Question

The national mean annual salary for a school administrator is $90,000 a year (The Cincinnati Enquirer, April 7, 2012). A school official took a sample of 25 school administrators in the state of Ohio to learn about salaries in that state and to see if they differed from the national average.

Required:
a. Formulate hypotheses that can be used to determine whether the population mean annual administrator salary in Ohio differs from the national mean of $90,000.
b. The sample data for 25 Ohio administrators is contained below. What is the p-value for your hypothesis test in part A?
c. At alpha = 0.05, can your null hypothesis be rejected? What is your conclusion?
d. Repeat the preceding hypothesis test using the critical value approach?

Answer 1

Explained below.

Explanation:

From the information provided:

`n=25\\\bar x=85272\\s=11039.23`

(a)

A hypothesis test is to performed to determine whether the population mean annual administrator salary in Ohio differs from the national mean of $90,000.

The hypothesis is:

H₀: The population mean annual administrator salary in Ohio is same as the national mean of $90,000, i.e. μ = 90000.

Hₐ: The population mean annual administrator salary in Ohio is different from the national mean of $90,000, i.e. μ ≠ 90000.

(b)

As the population standard deviation is not provided, a t-test will be used.
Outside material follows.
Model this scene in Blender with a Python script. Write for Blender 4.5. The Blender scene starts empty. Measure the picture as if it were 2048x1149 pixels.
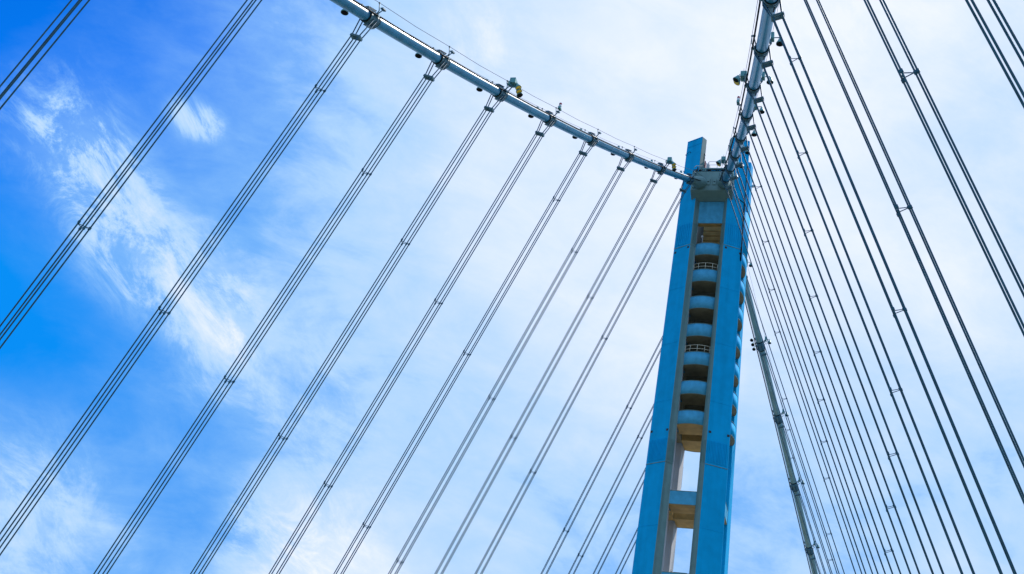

The test statistic value is:

`t=(\bar x-\mu)/(s/√(n))=(85272-90000)/(11039.23/√(25))=-2.14`

Compute the p-value of the test as follows:

`p-value=2* P(t_(n-1)<t)\\\\=2* P(t_(24)<-2.14)\\\\=2* P(t_(24)>2.14)\\\\=2* 0.022\\\\=0.044`

*Use a t-table.

Thus, the p-value of the test is 0.044.

(c)

The significance level of the test is, α = 0.05.

Decision rule:

Reject the null hypothesis if the p-value is less than the significance level.

p-value = 0.044 < α = 0.05.

The null hypothesis will be rejected at 5% level of significance.

Conclusion:

There is enough evidence to support the claim that the population mean annual administrator salary in Ohio differ from the national mean of $90,000.

(d)

The critical value of t is:

`t_(\alpha/2, (n-1))=t_(0.05/2, 24)=\pm 2.064`

The rejection region can be defined as follows:

`t<-2.064\ \text{and}\ t>2.064`

The test statistic value is, t = -2.14.

The test statistic value lies in the rejection region.

Thus, the null hypothesis will be rejected concluding that the population mean annual administrator salary in Ohio differ from the national mean of $90,000.